The video brings to light the life and work of Nathan Vizonsky (1897-1968), who documented these and other once-important communal dances in his 1942 book, "Ten Jewish folk dances." It also features woodcuts from the book by its illustrator, Todros Geller, footage of the dancing of theater director Benjamin Zemach and of Rabbi Michael Roth, as well as photos from Berlin in the 1920's, 1930's photos of Vizonsky and his work, of poet Else Lasker-Schuler, director Max Reinhardt and the early European productions of the Habimah Theatre, as Mrs. Rochlin relates how these people were part of her life and work.

"Come let us dance" is an introduction to the spirit and style of dances that are no longer as accessible as they were even a generation ago. As a reference for present and forthcoming generations, it is a contribution to what very little is available to the general public. With the Yiddish revival, full understanding of Yiddish culture is not complete without knowing how its people moved and danced. In a culture that developed under difficult circumstances, intonation and gesture were everything, and so much of the flavor of those times is especially apparent in the old dances. They are a melding of European and Eastern European dances with a physical quality that came from davening, and a combination of passion and reserve required by both religious tradition and life in often unfavorable environments.

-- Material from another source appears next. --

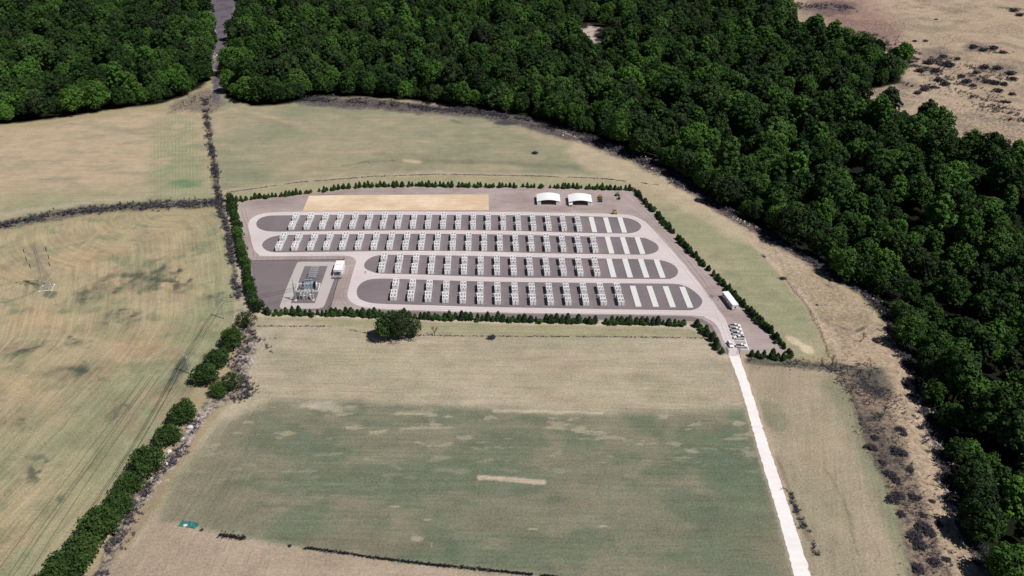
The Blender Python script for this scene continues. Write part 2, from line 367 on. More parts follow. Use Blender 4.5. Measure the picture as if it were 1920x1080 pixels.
    lay(m * line([(1560,-20),(1600,40),(1640,70)], 50, 30) * .55, (150,112,108)); rough = np.maximum(rough, m * (.30 + .4 * n01(fbm(fx, fy, 40, 3, 95), .5, .62)))
    lay(m * line([(1700,82),(1800,62),(1920,58)], 10, 6) * .6, (200,176,146)); lay(m * blob(1740, 55, 70, 8) * .5, (138,130,104))
    for b in ((1755,105,45,20,10),(1700,160,30,12,0),(1830,90,30,12),(1870,130,40,12),(1830,150,40,10,15)):
        lay(blob(*b) * .55, (104,96,92)) if len(b) == 5 else lay(blob(b[0], b[1], b[2], b[3]) * .55, (104,96,92))
    lay(blob(1560, 15, 70, 18, 0, .5) * .6, (92,80,84))
    # --- gravel shoulder round the compound
    lay(line([(437,379),(480,372),(600,358),(700,351),(860,349),(1000,351),(1190,356),(1256,431),(1340,518),(1385,567),(1482,668),(1395,667)], 4, 3, False) * .8, (180,164,140))
    lay(line([(1482,668),(1395,667)], 4, 3, False) * .7, (190,172,146))
    lay(line([(487,590),(620,592),(811,599),(954,603),(1140,607),(1293,611),(1325,627),(1345,660),(1362,668)], 4.5, 2.5, False) * .9, (206,190,164))
    # woodland floor
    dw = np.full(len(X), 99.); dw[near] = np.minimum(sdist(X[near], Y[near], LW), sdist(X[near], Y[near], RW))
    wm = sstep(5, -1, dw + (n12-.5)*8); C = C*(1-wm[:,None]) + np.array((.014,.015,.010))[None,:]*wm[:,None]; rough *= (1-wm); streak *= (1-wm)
    fc = blob(1105, 62, 26, 20, 30, .5, .8); lay(fc, (196,178,166)); lay(blob(950, 2, 26, 8) * .8, (180,165,150))
    # rows of the left field follow its right-hand boundary
    LB = XY([(330,392),(395,392),(420,420),(436,500),(448,590),(425,650),(355,745),(250,880),(150,1000),(80,1100),(20,1200)])
    lmk = near & (U < 480) & (V > 385); across[lmk] = segdist(X[lmk], Y[lmk], LB)
    me = bpy.data.meshes.new('ground')
    nv = nr * nc; nf = (nr-1)*(nc-1)
    me.vertices.add(nv); me.vertices.foreach_set('co', np.stack([X, Y, Z], 1).astype(np.float32).ravel())
    i = np.arange(nr-1)[:, None]*nc + np.arange(nc-1)[None, :]
    q = np.stack([i, i+1, i+nc+1, i+nc], -1).reshape(-1, 4).astype(np.int32)
    me.loops.add(nf*4); me.loops.foreach_set('vertex_index', q.ravel())
    me.polygons.add(nf); me.polygons.foreach_set('loop_start', np.arange(nf, dtype=np.int32)*4)
    me.update(calc_edges=True); me.polygons.foreach_set('use_smooth', np.ones(nf, bool))
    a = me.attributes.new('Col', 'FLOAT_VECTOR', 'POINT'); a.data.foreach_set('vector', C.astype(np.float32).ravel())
    for nm, arr in (('across', across), ('streak', streak), ('rough', rough)):
        a = me.attributes.new(nm, 'FLOAT', 'POINT'); a.data.foreach_set('value', arr.astype(np.float32))
    # material
    m = bpy.data.materials.new('field_soil_and_grass'); m.use_nodes = True; nt = m.node_tree; N = nt.nodes; L = nt.links
    p = N['Principled BSDF']; p.inputs['Roughness'].default_value = 1; p.inputs['Specular IOR Level'].default_value = 0.05
    def at(n):
        x = N.new('ShaderNodeAttribute'); x.attribute_name = n; return x
    tc = N.new('ShaderNodeTexCoord')
    def noise(sc, det, vec=None, ro=.6, dim='3D'):
        x = N.new('ShaderNodeTexNoise'); x.inputs['Scale'].default_value = sc; x.inputs['Detail'].default_value = det; x.inputs['Roughness'].default_value = ro
        L.new(vec or tc.outputs['Object'], x.inputs['Vector']); return x.outputs['Fac']
    def math_(op, a, b=None, c=None):
        x = N.new('ShaderNodeMath'); x.operation = op
        for k, v in enumerate((a, b, c)):
            if v is None: continue
            if isinstance(v, (int, float)): x.inputs[k].default_value = v
            else: L.new(v, x.inputs[k])
        return x.outputs[0]
    def mr(x, a, b, c, d):
        n = N.new('ShaderNodeMapRange'); n.inputs[1].default_value = a; n.inputs[2].default_value = b; n.inputs[3].default_value = c; n.inputs[4].default_value = d
        L.new(x, n.inputs[0]); return n.outputs[0]
    sp = N.new('ShaderNodeSeparateXYZ'); L.new(tc.outputs['Object'], sp.inputs[0])
    def rowvec(k, l):
        cb = N.new('ShaderNodeCombineXYZ'); L.new(math_('MULTIPLY', at('across').outputs['Fac'], k), cb.inputs[0])
        L.new(math_('MULTIPLY', sp.outputs[0], l), cb.inputs[1]); L.new(math_('MULTIPLY', sp.outputs[1], l), cb.inputs[2]); return cb.outputs[0]
    s1 = mr(noise(1, 4, rowvec(.75, .035), .7), .3, .7, -1, 1); s2 = mr(noise(1, 2, rowvec(.28, .012)), .35, .65, -1, 1)
    spk = mr(noise(1.1, 4, ro=.75), .3, .7, -1, 1); mot = mr(noise(.09, 7, ro=.65), .3, .7, -1, 1)
    st = math_('MULTIPLY', at('streak').outputs['Fac'], math_('ADD', math_('MULTIPLY', s1, .30), math_('MULTIPLY', s2, .09)))
    val = math_('ADD', math_('ADD', st, math_('MULTIPLY', spk, .26)), math_('MULTIPLY', mot, .12)); val = math_('ADD', val, 1.0)
    vm = N.new('ShaderNodeVectorMath'); vm.operation = 'SCALE'; L.new(at('Col').outputs['Vector'], vm.inputs[0]); L.new(val, vm.inputs['Scale'])
    # hue drift between dry and green blades
    mx = N.new('ShaderNodeMix'); mx.data_type = 'RGBA'; mx.blend_type = 'MULTIPLY'; L.new(mr(noise(.33, 6, ro=.7), .42, .62, 0, .5), mx.inputs['Factor'])
    L.new(vm.outputs[0], mx.inputs['A']); mx.inputs['B'].default_value = (.80, .93, .78, 1)
    # rough ground: dark brushwood litter and pale stones
    rg = math_('MULTIPLY', at('rough').outputs['Fac'], mr(noise(.42, 6, ro=.72), .47, .56, 0, 1))
    m2 = N.new('ShaderNodeMix'); m2.data_type = 'RGBA'; L.new(math_('MULTIPLY', rg, .82), m2.inputs['Factor']); L.new(mx.outputs['Result'], m2.inputs['A']); m2.inputs['B'].default_value = (.040, .036, .042, 1)
    rs = math_('MULTIPLY', mr(at('rough').outputs['Fac'], .45, .9, 0, 1), mr(noise(.95, 3), .60, .66, 0, 1))
    m3 = N.new('ShaderNodeMix'); m3.data_type = 'RGBA'; L.new(math_('MULTIPLY', rs, .7), m3.inputs['Factor']); L.new(m2.outputs['Result'], m3.inputs['A']); m3.inputs['B'].default_value = (*A(186,172,170), 1)
    L.new(m3.outputs['Result'], p.inputs['Base Color'])
    bp = N.new('ShaderNodeBump'); bp.inputs['Strength'].default_value = .5; bp.inputs['Distance'].default_value = .35
    L.new(math_('ADD', math_('MULTIPLY', spk, .5), math_('MULTIPLY', mr(noise(.25, 5), .3, .7, -1, 1), math_('ADD', math_('MULTIPLY', at('rough').outputs['Fac'], 3), .4))), bp.inputs['Height']); L.new(bp.outputs[0], p.inputs['Normal'])
    me.materials.append(m)
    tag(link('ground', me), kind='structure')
make_ground()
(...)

In the 1950's, Mrs. Rochlin worked with Nathan Vizonsky, whose book is notated and gives the background of the dances of his own youth in early 20th century Poland. Mr. Vizonsky came to the U.S. in 1921, and his career was devoted to keeping Jewish dance tradition alive for American Jewish communities through his teaching, performing and choreography of tradition-based work. He died in 1968, and with the death of the large Eastern European Jewish immigrant population that had come to the U.S. in the early 1900's, the dances began to fall into disuse.

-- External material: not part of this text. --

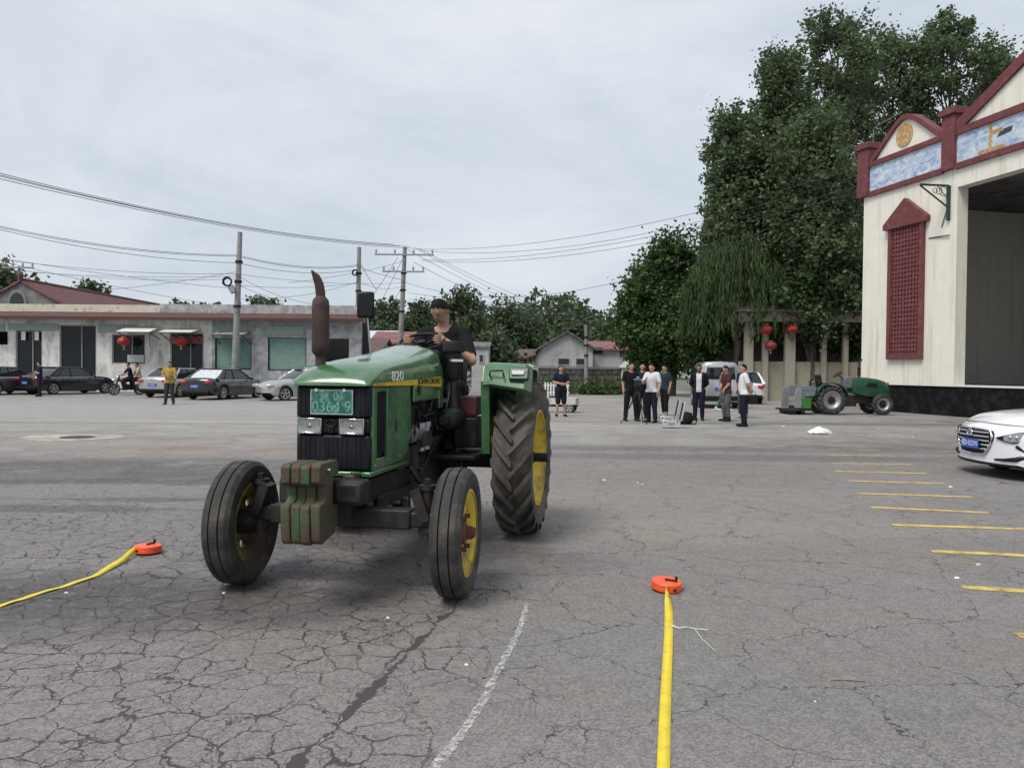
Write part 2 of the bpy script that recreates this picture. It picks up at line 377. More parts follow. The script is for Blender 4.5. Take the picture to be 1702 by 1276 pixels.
    # worn pale patches of old surface next to the dark repair
    L.new(col, P.inputs['Base Color'])
    L.new(mr(mid, .3, .7, .62, .85), P.inputs['Roughness']); P.inputs['Specular IOR Level'].default_value = .4
    h = math_('SUBTRACT', math_('MULTIPLY_ADD', fine, .5, math_('MULTIPLY', grain, .4)), math_('MULTIPLY', cr_, 2.2))
    bp = N.new('ShaderNodeBump'); bp.inputs['Strength'].default_value = .7; bp.inputs['Distance'].default_value = .006
    L.new(h, bp.inputs['Height']); L.new(bp.outputs[0], P.inputs['Normal'])
    return m
def sheet(name, poly, z, mat, kind='structure'):
    b = MB(); b.add([(p[0], p[1], z) for p in poly], [tuple(range(len(poly)))])
    o = b.build(name, mat, recalc=False); 
    if kind: o['kind'] = kind
    return o
gm = asphalt()
b = MB(); xs = [-900,-60,-30,-15,-8,-4,0,4,8,15,30,60,900]; ys = [-60,0,4,8,15,25,40,60,120,1500]
V = [(x, y, 0) for y in ys for x in xs]; n = len(xs)
F = [(j*n+i, j*n+i+1, (j+1)*n+i+1, (j+1)*n+i) for j in range(len(ys)-1) for i in range(n-1)]
b.add(V, F); tag(b.build('ground', gm, recalc=False), kind='structure')
# pale concrete village road in the middle distance
conc = pm('old_concrete', (.26,.245,.225), .85, var=.2, scale=.5, bump=.2, bscale=30, dirt=(.2,.185,.17), damt=.45, dscale=.35)
P_ = [G(905, 700), G(1010, 700.5), G(1160, 694), G(1300, 688), G(1302, 668), G(1290, 640), G(1060, 629), G(905, 636)]
P_ = [Vector((p.x, min(p.y, 95), 0)) for p in P_]
sheet('concrete_road', P_, .004, conc)
# kerb line of the road, left edge of the yard
# round pale concrete patch (old manhole surround)
g = G(118, 727); pt = []
for i in range(40):
    a = 2*math.pi*i/40; r = 1+.05*math.sin(3*a)+.04*math.sin(7*a+1)+random.uniform(-.03, .03)
    pt.append((g.x+math.cos(a)*1.02*r, g.y+math.sin(a)*.8*r))
tag(sheet('manhole_patch', pt, .004, pm('pale_concrete', (.42,.38,.32), .85, var=.25, scale=3, dirt=(.25,.22,.19), damt=.5, dscale=2)), kind='structure')
b = MB(); b.lathe([(.0, .004), (.33, .008), (.34, .004)], 24, 'z', (g.x+.1, g.y+.05, .004)); mc = b.build('manhole_cover', M['iron']); mc['kind'] = 'structure'
# dirt verge under the houses and trees
verge = pm('dirt_verge', (.17,.155,.13), .9, var=.3, scale=.6, dirt=(.06,.085,.03), damt=.5, dscale=.8, bump=.3, bscale=8)
sheet('dirt_verge', [(-4, 64), (12.5, 62), (13, 120), (-10, 160), (-60, 160), (-60, 75)], .006, verge)
sheet('grass_verge', [(12.6, 42), (60, 36), (80, 160), (14, 160)], .006, verge)
# yellow stall lines on the right
yl = wornmat('worn_yellow_paint', (.62,.46,.12), .85, 7, .75, .3)
yl2 = wornmat('worn_pale_paint', (.55,.47,.28), .45, 7, .75, .3)
lines = [((1374,756),(1485,758),.09,0),((1383,770),(1515,772),.09,0),((1387,783),(1540,787),.1,0),((1410,799),(1575,804),.1,0),((1425,820),(1616,826),.1,0),
 ((1447,843),(1642,852),.1,0),((1483,872),(1712,880),.1,0),((1548,916),(1720,924),.1,0),((1600,976),(1740,984),.1,0),((1690,1056),(1780,1062),.1,0),
 ((1320,710),(1398,712),.09,1),((1330,716),(1412,718),.09,1),((1320,722),(1420,724),.09,1),((1362,730),(1430,732),.09,1),((1350,738),(1432,740),.09,1),((1376,746),(1462,749),.09,1),
 ((1520,717),(1592,721),.09,1),((1510,724),(1575,727),.09,1),((1500,731),(1568,734),.09,1),((1530,740),(1596,743),.09,1),((1562,749),(1600,751),.09,1)]
for a, c, wd, k in lines:
    p, q = G(*a), G(*c); d = (q-p).normalized(); nrm = Vector((-d.y, d.x, 0))*wd/2
    nn = 10; l = [p.lerp(q, i/nn) for i in range(nn+1)]
    poly = [x-nrm*random.uniform(.75, 1.15) for x in l]+[x+nrm*random.uniform(.75, 1.15) for x in reversed(l)]
    sheet('painted_line', [(v.x, v.y) for v in poly], .004, yl if k == 0 else yl2)
# white chalk line
ck = [(876,1003),(871,1022),(862,1050),(846,1082),(826,1118),(806,1160),(784,1195),(760,1230),(737,1258),(712,1290),(690,1320)]
cs0 = [G(*p) for p in ck]; cs = [cs0[i].lerp(cs0[i+1], j/6) for i in range(len(cs0)-1) for j in range(6)]; wl = [.026+.016*i/len(cs)+.009*math.sin(i*1.7)+random.uniform(-.006, .008) for i in range(len(cs))]; left = []; right = []
for i, p in enumerate(cs):
    d = (cs[min(i+1, len(cs)-1)]-cs[max(i-1, 0)]).normalized(); nrm = Vector((-d.y, d.x, 0)); q = wl[i]*.55
    left.append(p+nrm*q*random.uniform(.8, 1.2)); right.append(p-nrm*q*random.uniform(.8, 1.2))
b = MB(); V = []
for l, r in zip(left, right): V += [(l.x, l.y, .005), (r.x, r.y, .005)]
b.add(V, [(2*i, 2*i+1, 2*i+3, 2*i+2) for i in range(len(left)-1)])
tag(b.build('chalk_line', wornmat('chalk_powder', (.68,.67,.65), .2, 34, .95, .3), recalc=False), kind='structure')
# ================================================================== STAGE BUILDING (right)
maroon = pm('maroon_paint', (.145,.037,.040), .7, var=.15, scale=5, dirt=(.2,.085,.08), damt=.2, dscale=5)
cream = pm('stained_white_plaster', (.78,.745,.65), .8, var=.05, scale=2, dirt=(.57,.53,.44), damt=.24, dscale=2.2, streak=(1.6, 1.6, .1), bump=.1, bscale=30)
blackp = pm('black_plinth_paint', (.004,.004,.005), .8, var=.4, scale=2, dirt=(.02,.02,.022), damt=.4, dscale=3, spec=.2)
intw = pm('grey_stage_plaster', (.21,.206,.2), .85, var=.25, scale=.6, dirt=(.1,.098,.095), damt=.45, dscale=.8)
def mural():
    m, nt, N, L, P = newmat('faded_blue_mural'); tc = N.new('ShaderNodeTexCoord')
    mp = N.new('ShaderNodeMapping'); mp.inputs['Scale'].default_value = (.8, 1, 1.6); mp.inputs['Rotation'].default_value = (0, .35, 0); L.new(tc.outputs['Object'], mp.inputs[0])
    n = N.new('ShaderNodeTexNoise'); n.inputs['Scale'].default_value = 2.6; n.inputs['Detail'].default_value = 10; n.inputs['Roughness'].default_value = .78; n.inputs['Distortion'].default_value = .7
    L.new(mp.outputs[0], n.inputs['Vector'])
    r = N.new('ShaderNodeValToRGB'); e = r.color_ramp.elements; e[0].position = .33; e[0].color = (.12,.20,.44,1); e[1].position = .58; e[1].color = (.66,.69,.70,1)
    q = e.new(.46); q.color = (.36,.47,.64,1); L.new(n.outputs['Fac'], r.inputs[0])
    n2 = N.new('ShaderNodeTexNoise'); n2.inputs['Scale'].default_value = 5; n2.inputs['Detail'].default_value = 8; n2.inputs['Roughness'].default_value = .7; L.new(mp.outputs[0], n2.inputs['Vector'])
    mr = N.new('ShaderNodeMapRange'); mr.inputs[1].default_value = .64; mr.inputs[2].default_value = .7; L.new(n2.outputs['Fac'], mr.inputs[0])
    mx = N.new('ShaderNodeMix'); mx.data_type = 'RGBA'; L.new(mr.outputs[0], mx.inputs['Factor']); L.new(r.outputs[0], mx.inputs['A']); mx.inputs['B'].default_value = (.10,.12,.2,1)
    L.new(mx.outputs['Result'], P.inputs['Base Color']); P.inputs['Roughness'].default_value = .7
    return m
mur = mural()
gold = pm('flaking_gold_paint', (.42,.25,.07), .6, var=.3, scale=9, dirt=(.6,.52,.36), damt=.4, dscale=7)
FU = Vector((.229, -.973, 0)).normalized()       # along the facade, towards the camera
FN = Vector((-.973, -.229, 0)).normalized()      # outward normal
p0 = AT(1560, 688, 27.6); p0.z = 0
pc = PLN(1431, 640, p0, FN); FO = Vector((pc.x, pc.y, 0))   # far corner on the ground
def FS(px, py):
    q = PLN(px, py, FO, FN); return (q-FO).dot(FU), q.z
ST = thing('opera_stage', 'tall cream open-fronted stage building with maroon trimmed parapet and blue murals', 'building', FO, math.atan2(FU.y, FU.x))
# local: x along facade to the camera, y: +y = outward?  (rotated so local x = FU; local y = FU rotated +90)
OUT = -1 if Vector((-FU.y, FU.x, 0)).dot(FN) < 0 else 1
def FB(name, s0, s1, z0, z1, d0, d1, mat, parent=ST, bevel=0):
    """box: d = distance proud of the facade"""
    b = MB(); b.bb((s0, OUT*d0, z0), (s1, OUT*d1, z1)); return b.build(name, mat, parent, bevel=bevel)
def FPOLY(name, pts, d0, d1, mat, parent=ST):
    b = MB(); b.prism(pts, OUT*d0, OUT*d1, 'xz'); return b.build(name, mat, parent)
zb = FS(1540, 641)[1]; sJ = FS(1588, 500)[0]; zo = FS(1592, 311)[1]
zband = FS(1431, 331)[1]
SW = 11.5; sE = sJ+SW; sT = sE+sJ        # opening, far end
TH = .45; DEP = 9.0
FB('wall', 0, sJ, zb, zband, -TH, 0, cream); FB('wall', sE, sT, zb, zband, -TH, 0, cream)
FB('lintel', sJ, sE, zo, zband, -TH, -.004, cream)
FB('plinth', .05, sT-.05, 0, zb, -TH, -.06, blackp)
FB('stage_edge', sJ+.0, sE, zb-.0, zb+.06, -TH-.02, -.03, M['white'])
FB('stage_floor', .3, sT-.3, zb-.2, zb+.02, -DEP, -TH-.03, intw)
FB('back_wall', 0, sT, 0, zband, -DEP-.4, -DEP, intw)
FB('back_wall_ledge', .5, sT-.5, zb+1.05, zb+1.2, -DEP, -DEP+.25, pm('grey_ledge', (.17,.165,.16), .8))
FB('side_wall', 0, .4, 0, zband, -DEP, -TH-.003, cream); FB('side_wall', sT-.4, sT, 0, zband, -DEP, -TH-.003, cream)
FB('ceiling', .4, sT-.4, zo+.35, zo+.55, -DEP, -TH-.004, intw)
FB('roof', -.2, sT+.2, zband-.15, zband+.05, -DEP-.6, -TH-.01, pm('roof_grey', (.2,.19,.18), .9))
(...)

In what began as personal research - a wish to include in her broad professional knowledge of dance the dances of her own heritage - choreographer/performer Karen Goodman found that there were few resources for people interested in learning the dances. By chance, she met Mrs. Rochlin and learned of her background in Jewish dance and theater and of Mr. Vizonsky's long out-of-print book. In learning the dances from her, the idea for this video was born.

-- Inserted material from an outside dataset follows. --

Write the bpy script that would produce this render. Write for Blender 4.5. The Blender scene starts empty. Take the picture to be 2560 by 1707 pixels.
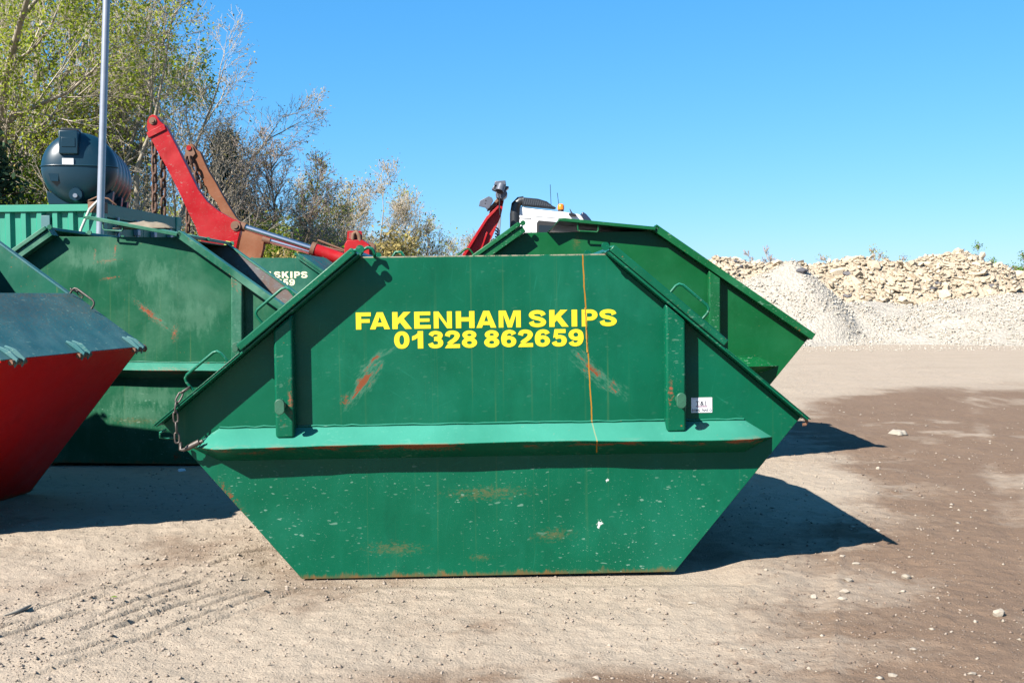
import bpy, math, random
import numpy as np
from mathutils import Vector, Matrix
from mathutils.geometry import tessellate_polygon, delaunay_2d_cdt

SC = bpy.context.scene
COL = SC.collection
R = math.radians

# ------------------------------------------------------------------ camera, sky, sun, exposure
cam = bpy.data.cameras.new('camera')
cam.sensor_width = 36.0
cam.lens = 36.0 * 2700 / 2560
cam.clip_start = 0.1
cam.clip_end = 3000
cam_o = bpy.data.objects.new('camera', cam)
COL.objects.link(cam_o)
cam_o.matrix_world = (Matrix.Translation((0, 0, 1.53)) @ Matrix.Rotation(R(90 - 2.407), 4, 'X') @ Matrix.Rotation(R(-0.4), 4, 'Z'))
SC.camera = cam_o

SUN = Vector((-0.72, -0.70, 0.83)).normalized()          # towards the sun
world = bpy.data.worlds.new('World')
SC.world = world
world.use_nodes = True
wt = world.node_tree
wt.nodes.clear()
sky = wt.nodes.new('ShaderNodeTexSky')
sky.sky_type = 'NISHITA'
sky.sun_disc = False
sky.sun_elevation = math.asin(SUN.z)
sky.sun_rotation = math.atan2(SUN.x, SUN.y)
sky.air_density = 1.0
sky.dust_density = 0.1
sky.ozone_density = 1.6
# the camera's flattened, saturated blue: one even grade over the whole dome
pre = wt.nodes.new('ShaderNodeVectorMath')
pre.operation = 'SCALE'
pre.inputs['Scale'].default_value = 0.15
sep = wt.nodes.new('ShaderNodeSeparateColor')
com = wt.nodes.new('ShaderNodeCombineColor')
wt.links.new(sky.outputs[0], pre.inputs[0])
wt.links.new(pre.outputs[0], sep.inputs[0])
for ch, (pw, gain) in enumerate(((1.10, 1.96), (0.65, 3.57), (0.60, 5.70))):
    pn = wt.nodes.new('ShaderNodeMath')
    pn.operation = 'POWER'
    pn.inputs[1].default_value = pw
    mn = wt.nodes.new('ShaderNodeMath')
    mn.operation = 'MULTIPLY'
    mn.inputs[1].default_value = gain
    wt.links.new(sep.outputs[ch], pn.inputs[0])
    wt.links.new(pn.outputs[0], mn.inputs[0])
    wt.links.new(mn.outputs[0], com.inputs[ch])
bg = wt.nodes.new('ShaderNodeBackground')
bg.inputs['Strength'].default_value = 0.0674
wo = wt.nodes.new('ShaderNodeOutputWorld')
wt.links.new(com.outputs[0], bg.inputs['Color'])
wt.links.new(bg.outputs[0], wo.inputs['Surface'])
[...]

Inspired by Mrs. Rochlin's links with the past and her wealth of knowledge from a life steeped in Jewish cultural traditions, Goodman realized she had a golden opportunity to document the authentic flavor of the dances. Through a chain of friends and strangers, Goodman was eventually able to contact Nathan Vizonsky's daughter, who supplied some of his history, as well as photos and programs that date back to the height of his career in 1930's Chicago. Also included are delightful, illustrative clips of the dancing of Rabbi Michael Roth. Born in Transylvania into a Chassidic rabbinical family, he founded and leads Congregation Beth Ohr in Los Angeles.

We learn of Mrs. Rochlin's own fascinating history in Germany (also documented by the Shoah Foundation), and her work in Los Angeles with director Benjamin Zemach, with whom she danced and acted in Jewish theater for 20 years and who introduced her to Vizonsky. It was Zemach's brother, Nachum, who founded the Habimah Theatre, which became the National Theater of Israel. The video becomes not only a document of two dances, but a glimpse of how Jewish communities and artists in Germany, Russia and America negotiated the difficult task of remembering tradition in ever-changing circumstances, as well as contributing to the cultural life of the countries in which they lived.

"Come let us dance" was produced, directed and written by Karen Goodman, a critically acclaimed choreographer/performer, recipient of honors including a National Endowment for the Arts Choreographer's Fellowship in 1990 and the 1998 Lester Horton Award for Outstanding Achievement in Individual Performance. Her most recent full-length solo, "Close dancing," which incorporates text and movement about the Talmudic Dance to the New Moon and a dance-related mystical story about the Bal Shem Tov into one section of this secular work, premiered and was performed in the 2000/01 season in Los Angeles.